I asked what she wanted from Hawaii. She said a baby like Aaden from JK 8.
where am I supposed to find one of those?
tell me there's a reason my bed smells like paint thinner
He broke up with me over the phone while I was getting my bush waxed into a "D" for his surprise birthday present. Talk about bad timing...
So the contents found in my winter coats this year: coat 1, condom and 10$. Coat 2, condom and 75$ check. Coat 3, 2.05$ and a sunflower seed.
Obviously coat 3 had the best time since you used the condom and all of the money
Hungover, threw up in a cosmetic case in my car this morning.
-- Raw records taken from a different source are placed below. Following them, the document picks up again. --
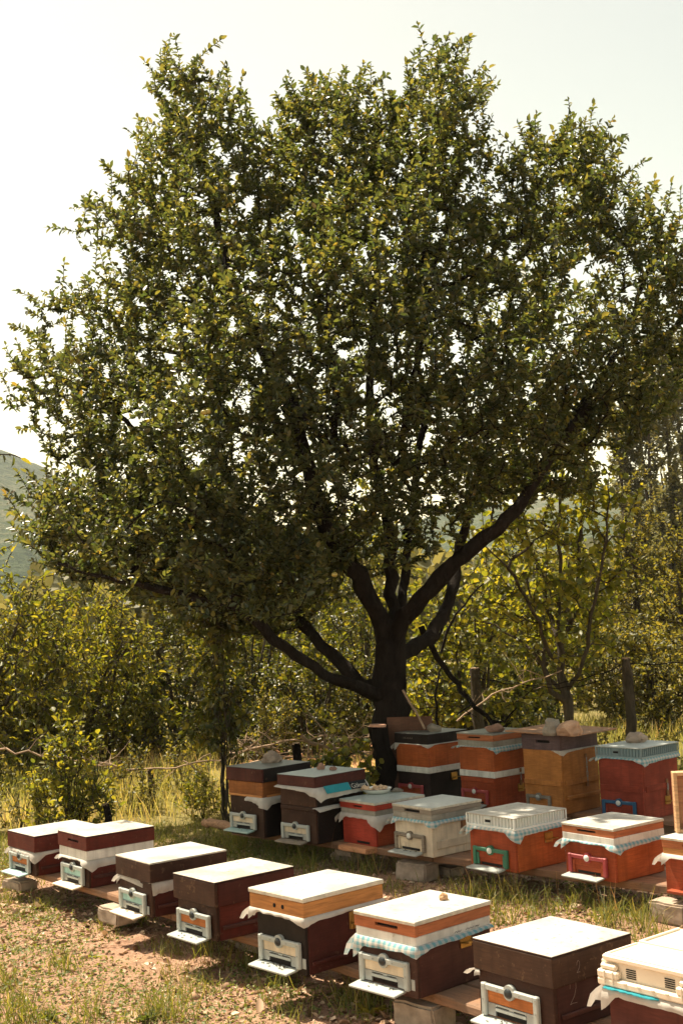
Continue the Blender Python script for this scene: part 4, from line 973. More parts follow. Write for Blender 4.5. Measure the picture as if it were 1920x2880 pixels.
def ribbed_lid(h, mat, top):
    z = h.z; hx, hy = h.half(-.002); hh = h.H - z
    m = MB(); m.box(-hx + .012, hx - .012, -hy + .012, hy - .012, z + .001, z + hh - .006, 0); lid = m.build('ribbed_lid', mat, h.root)
    MB().box(-hx, hx, -hy, hy, z + hh - .008, z + hh, .002).build('roof_sheet', top, lid)
    m = MB(); m.box(-hx + .001, hx - .001, -hy + .001, hy - .001, z, z + .016, .002); m.build('lid_base', mat, lid)
    bx = bmesh.new(); bmesh.ops.create_cube(bx, size=1); bmesh.ops.scale(bx, vec=(.004, .0125, hh - .023), verts=bx.verts); me = bpy.data.meshes.new('rib'); bx.to_mesh(me); bx.free(); me.materials.append(mat)
    zc = z + .016 + (hh - .023) / 2
    n = 15
    for i in range(n + 1):
        if i in (6, 7): continue
        link('rib', me, None, lid, (-hx + .003 + (2 * hx - .006) * i / n, -hy + .0065, zc)); 
    n = 19
    for i in range(n + 1): link('rib', me, None, lid, (hx - .0065, -hy + .003 + (2 * hy - .006) * i / n, zc), (0, 0, R(90)))
    for i in range(0, 16): link('rib', me, None, lid, (-hx + .003 + (2 * hx - .006) * i / 15, hy - .0065, zc))
    for i in range(n + 1): link('rib', me, None, lid, (-hx + .0065, -hy + .003 + (2 * hy - .006) * i / n, zc), (0, 0, R(90)))
    x0, x1 = -hx + 2 * hx * 5.6 / 15, -hx + 2 * hx * 7.6 / 15
    MB().box(x0, x1, -hy + .001, -hy + .012, zc - .022, zc - .016, 0).build('vent_bar', mat, lid); MB().box(x0, x1, -hy + .001, -hy + .012, zc + .012, zc + .018, 0).build('vent_bar', mat, lid)
    MB().box(x0 + .006, x1 - .006, -hy + .0085, -hy + .0125, zc - .012, zc + .004, 0).build('vent_slot', M_DARK, lid)
    h.z = h.H
h = hive('B5', 'orange hive with white ribbed plastic lid and green entrance, middle row')
h.box('body', h.H - .088, P_OR, .014, front=P_ORED); h.cloth(h.z, GING, (.02, .018), (.045, .03), .055, .05, .004, .014); ribbed_lid(h, M_RIBPL, S_WHITE); h.entrance(.33, .125, -.01, .02, frame=PL_GREEN, panel=P_ORED, knob=PL_CLEAR, style='guide'); h.handle(.195, .08)
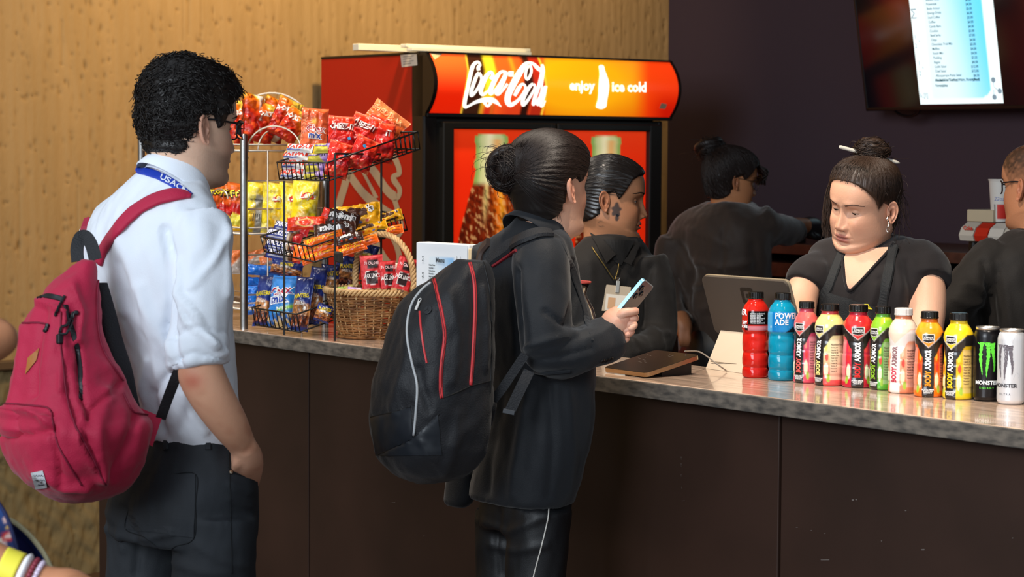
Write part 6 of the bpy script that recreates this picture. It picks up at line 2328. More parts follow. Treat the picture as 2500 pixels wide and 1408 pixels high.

This is real life.
I can't remember dinner
Hahaha "rub in the ketchup on your face, It'll just look like blush." some gay waiter said that to you, and you go "good idea!"
please remind me of this if i ever start out a night declaring my goal is to see how much american honey it takes for me to forget who i am again
I want to sit on top of her nipple mountains and reenact the Ricola commercial.
Are you the reason I woke up without pants?
He could only go see Deadpool without his girl if he was black-out drunk... because spoilers. They're the perfect couple.
He's good looking but he really sounds like kermit the frog, can you imagine how fucking him would sound like?
Guess who just set half their backyard on fire.
Please tell me youre joking.
Nope. on the brightside though, im really gonna quit smoking this time.
Wtf did i hit my head on?
Tequila
I just learned that the grill marks on a Burger King burger patty are actually previously burnt on there with a radioactive spray-on liquid and McDonald's french fries are actually 5% potato.